The show is full of subversion, though in some cases it runs deeper than in others. Black makes genuinely desirable objects that satirize mass-produced objects of desire; in Snow Drift (2007), her visibly handmade set of Louis Vuitton mountain-climbing gear is both beautiful and comical. Raising questions about the purpose and social impact of branding, Black asks viewers where such overt status symbols are and aren’t acceptable (Would we scoff at a Prada bag on a mountain-climbing expedition?), and why we draw the lines we do. Yet despite her fun with label hunters, Black’s sculptures are still objects that could fetch a good bit of money, depending on the social status of their maker’s “brand.” The space separating a collector of Louis Vuitton from a collector of Libby Black may not be very large.

Next to Black’s work, Tom Burckhardt’s cardboard sculptures of brightly colored abstract paintings slump against the wall, supported by sculptures of paint cans and shipping crates, as if the viewer were peering into a painter’s studio. In pieces such as Kunztruk (2008), Burckhardt gives the canvases an obvious droop, accepting the idea that painting may be getting a bit long in the tooth, but also refusing to abandon the medium. This caricature allows us to look at Burckhardt’s representation of painting and to consider how the act of looking at—or making—a painting is socially constructed. Burckhardt manages to remain a painter while satirizing the medium, which is no small feat.
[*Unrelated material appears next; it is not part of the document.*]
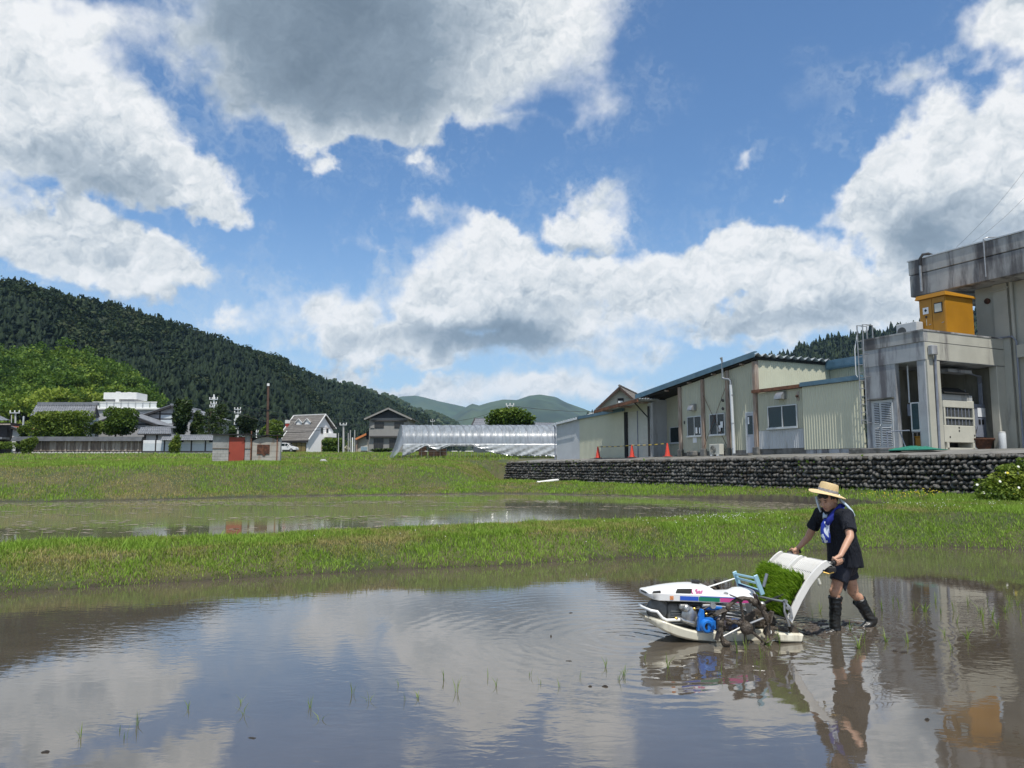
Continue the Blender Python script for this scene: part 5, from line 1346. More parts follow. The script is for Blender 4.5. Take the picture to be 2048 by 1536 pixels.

Kiel Johnson, Point'n'Shoot 3, 2010; chipboard, high-density foam, pine, string and tape; dimensions variable courtesy the artist and Mark Moore Gallery, Culver City

Margarita Cabrera, Arbol de la Vida (John Deere Tractor, Model #790), 2007 (installation view at the McNay Art Museum, 2011); ceramic, slip paint, steel hardware; 100 x 96 x 60 inches; courtesy the artist and Walter Maciel Gallery, Los Angeles

Satire is only one piece of this puzzle, however. Several artists in New Image Sculpture treat their subjects with unalloyed affection. Kiel Johnson’s recreations of objects just reaching their obsolescence, such as SLR#4 (2009), a film camera made from chipboard, tape and glue, carry a strong sense of nostalgia. The reference to early Pop works like The Store seems particularly strong here, as these 1960s works also revealed the interest of artists like Oldenburg in the pace of cultural decay. Kevin Landers’ Chip Rack (2005), a metal shelving unit full of bags of chips, and his briefcase full of knock-off designer watches, all produced with a playful sloppiness, revel in the exuberance of urban capitalist culture.

Across from Landers’ shelving unit, Margarita Cabrera installed Arbol de la Vida (John Deere #790) (2007), a life-size tractor built out of clay and covered with cheap ceramic figurines of flowers and animals ubiquitous to Mexican markets and which folk artists often affix to a tree form in order to represent the biblical Tree of Life. Replacing a tree with an American tractor points to the mythologies that spring up around migration between cultures, but also suggests that U.S. dependence on and exploitation of the Mexican labor force may have larger implications than we realize—spiritual and cultural shifts that have yet to manifest. Cabrera isn’t content to hold a mirror up to consumer culture but, rather, insists on peering into the structures that support it.

One thing is clear, these approaches to sculpture provide a strong counterpoint to the lackadaisical appearance of the assemblage and collage work anointed as the art of our times by the 2008 Unmonumental exhibition at the New Museum.2 Unmonumental’s works spoke to ruptured identities and decaying symbols. In contrast, a playful comfort with the objects of contemporary culture runs throughout New Image Sculpture, even when there’s ample evidence of satire and critique. These sculptures each occupy a discernable place within the social, political or commercial order of our society, and even their more strident structural critiques aim for self-awareness rather than outright disruption.

Curator René Paul Barrilleaux started researching New Image Sculpture before Unmonumental was mounted, so the implication isn’t of one style following another but of several approaches to contemporary sculpture existing side by side. In this sense, the McNay has mounted a wonderfully humble show. It offers the visitor a rich and deep experience of approaches to object-making, but refuses to burden the work with a monolithic theory of art or culture.

Ben Judson is a writer and Web developer living in San Antonio. He blogs at Scatteredwork.com/blog.

This show will be on view through May 8, 2011.


1 See Roberta Smith, “ART; A Painting Landmark In Focus,” New York Times (August 2, 1987).

2 See Michelle White, “Unmonumental: The Object in the 21st Century,” Art Lies No. 58 (Summer 2008).